» **Data excerpt**
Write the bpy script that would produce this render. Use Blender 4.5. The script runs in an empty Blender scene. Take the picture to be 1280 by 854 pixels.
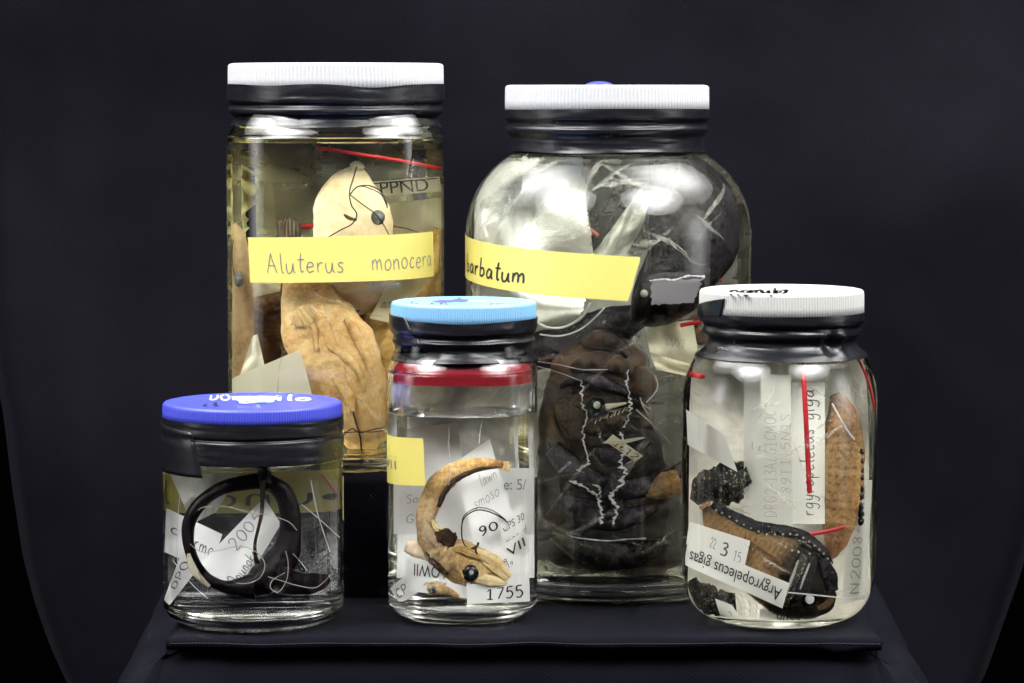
import bpy, math, random
from mathutils import Vector, noise

# ------------------------------------------------------------------ camera, world, lamps
S = 0.01                                   # the code below thinks in centimetres
FPX, PITCH = 3800.0, math.atan(317 / 3800.0)
CAM = Vector((0.0, -165.0, 27.0))
scene = bpy.context.scene
col = scene.collection
cam_data = bpy.data.cameras.new('camera')
cam_data.sensor_width = 36.0
cam_data.lens = FPX / 1280 * 36.0
cam_data.clip_start, cam_data.clip_end = 0.05, 50.0
cam = bpy.data.objects.new('camera', cam_data)
cam.location = CAM * S
cam.rotation_euler = (math.radians(90) - PITCH, 0, 0)
col.objects.link(cam)
scene.camera = cam

world = bpy.data.worlds.new('World')
scene.world = world
world.use_nodes = True
world.node_tree.nodes['Background'].inputs[0].default_value = (0.55, 0.6, 0.75, 1)
world.node_tree.nodes['Background'].inputs[1].default_value = 0.012

def area_lamp(name, loc, target, sx, sy, power, color=(1, 1, 1), soft=True, hot=2.4):
    d = bpy.data.lights.new(name, 'AREA')
    d.shape = 'RECTANGLE'
    d.size, d.size_y, d.energy, d.color = sx, sy, power, color
    if soft:                                # a softbox: bright in the middle of its cloth, dim at its rim
        d.shape = 'ELLIPSE'
        d.use_nodes = True
        t = d.node_tree
        em = t.nodes['Emission']
        g = t.nodes.new('ShaderNodeNewGeometry')
        v = t.nodes.new('ShaderNodeVectorMath'); v.operation = 'DISTANCE'; v.inputs[1].default_value = (0.5, 0.5, 0)
        t.links.new(g.outputs['Parametric'], v.inputs[0])
        m = t.nodes.new('ShaderNodeMapRange'); m.interpolation_type = 'SMOOTHERSTEP'
        m.inputs[1].default_value, m.inputs[2].default_value, m.inputs[3].default_value, m.inputs[4].default_value = 0.0, 0.5, hot, 0.2
        t.links.new(v.outputs['Value'], m.inputs[0]); t.links.new(m.outputs[0], em.inputs['Strength'])
    o = bpy.data.objects.new(name, d)
    o.location = loc
    o.rotation_euler = (Vector(target) - Vector(loc)).to_track_quat('-Z', 'Y').to_euler()
    col.objects.link(o)
    return o

area_lamp('softbox', (-0.58, 0.0, 1.0), (0, 0, 0.1), 1.2, 1.1, 16.0, (1, 0.99, 0.98), hot=1.8)
area_lamp('softbox', (0.58, 0.0, 1.0), (0, 0, 0.1), 1.2, 1.1, 16.0, (1, 0.99, 0.98), hot=1.8)
area_lamp('front_softbox', (-1.0, -1.05, 1.5), (0, 0, 0.1), 1.7, 1.3, 66.0, (1, 1, 1), hot=1.5)
area_lamp('front_softbox', (1.0, -1.05, 1.5), (0, 0, 0.1), 1.7, 1.3, 66.0, (1, 1, 1), hot=1.5)
area_lamp('side_softbox', (-1.1, -0.35, 0.32), (0, 0, 0.12), 0.6, 0.8, 2.4, (0.98, 0.99, 1), hot=1.5)
area_lamp('side_softbox', (1.1, -0.35, 0.32), (0, 0, 0.12), 0.6, 0.8, 2.4, (0.98, 0.99, 1), hot=1.5)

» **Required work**
Repeat the data above exactly, but not the pictures.

» **Exercise solution**
Write the bpy script that would produce this render. Use Blender 4.5. The script runs in an empty Blender scene. Take the picture to be 1280 by 854 pixels.
import bpy, math, random
from mathutils import Vector, noise

# ------------------------------------------------------------------ camera, world, lamps
S = 0.01                                   # the code below thinks in centimetres
FPX, PITCH = 3800.0, math.atan(317 / 3800.0)
CAM = Vector((0.0, -165.0, 27.0))
scene = bpy.context.scene
col = scene.collection
cam_data = bpy.data.cameras.new('camera')
cam_data.sensor_width = 36.0
cam_data.lens = FPX / 1280 * 36.0
cam_data.clip_start, cam_data.clip_end = 0.05, 50.0
cam = bpy.data.objects.new('camera', cam_data)
cam.location = CAM * S
cam.rotation_euler = (math.radians(90) - PITCH, 0, 0)
col.objects.link(cam)
scene.camera = cam

world = bpy.data.worlds.new('World')
scene.world = world
world.use_nodes = True
world.node_tree.nodes['Background'].inputs[0].default_value = (0.55, 0.6, 0.75, 1)
world.node_tree.nodes['Background'].inputs[1].default_value = 0.012

def area_lamp(name, loc, target, sx, sy, power, color=(1, 1, 1), soft=True, hot=2.4):
    d = bpy.data.lights.new(name, 'AREA')
    d.shape = 'RECTANGLE'
    d.size, d.size_y, d.energy, d.color = sx, sy, power, color
    if soft:                                # a softbox: bright in the middle of its cloth, dim at its rim
        d.shape = 'ELLIPSE'
        d.use_nodes = True
        t = d.node_tree
        em = t.nodes['Emission']
        g = t.nodes.new('ShaderNodeNewGeometry')
        v = t.nodes.new('ShaderNodeVectorMath'); v.operation = 'DISTANCE'; v.inputs[1].default_value = (0.5, 0.5, 0)
        t.links.new(g.outputs['Parametric'], v.inputs[0])
        m = t.nodes.new('ShaderNodeMapRange'); m.interpolation_type = 'SMOOTHERSTEP'
        m.inputs[1].default_value, m.inputs[2].default_value, m.inputs[3].default_value, m.inputs[4].default_value = 0.0, 0.5, hot, 0.2
        t.links.new(v.outputs['Value'], m.inputs[0]); t.links.new(m.outputs[0], em.inputs['Strength'])
    o = bpy.data.objects.new(name, d)
    o.location = loc
    o.rotation_euler = (Vector(target) - Vector(loc)).to_track_quat('-Z', 'Y').to_euler()
    col.objects.link(o)
    return o

area_lamp('softbox', (-0.58, 0.0, 1.0), (0, 0, 0.1), 1.2, 1.1, 16.0, (1, 0.99, 0.98), hot=1.8)
area_lamp('softbox', (0.58, 0.0, 1.0), (0, 0, 0.1), 1.2, 1.1, 16.0, (1, 0.99, 0.98), hot=1.8)
area_lamp('front_softbox', (-1.0, -1.05, 1.5), (0, 0, 0.1), 1.7, 1.3, 66.0, (1, 1, 1), hot=1.5)
area_lamp('front_softbox', (1.0, -1.05, 1.5), (0, 0, 0.1), 1.7, 1.3, 66.0, (1, 1, 1), hot=1.5)
area_lamp('side_softbox', (-1.1, -0.35, 0.32), (0, 0, 0.12), 0.6, 0.8, 2.4, (0.98, 0.99, 1), hot=1.5)
area_lamp('side_softbox', (1.1, -0.35, 0.32), (0, 0, 0.12), 0.6, 0.8, 2.4, (0.98, 0.99, 1), hot=1.5)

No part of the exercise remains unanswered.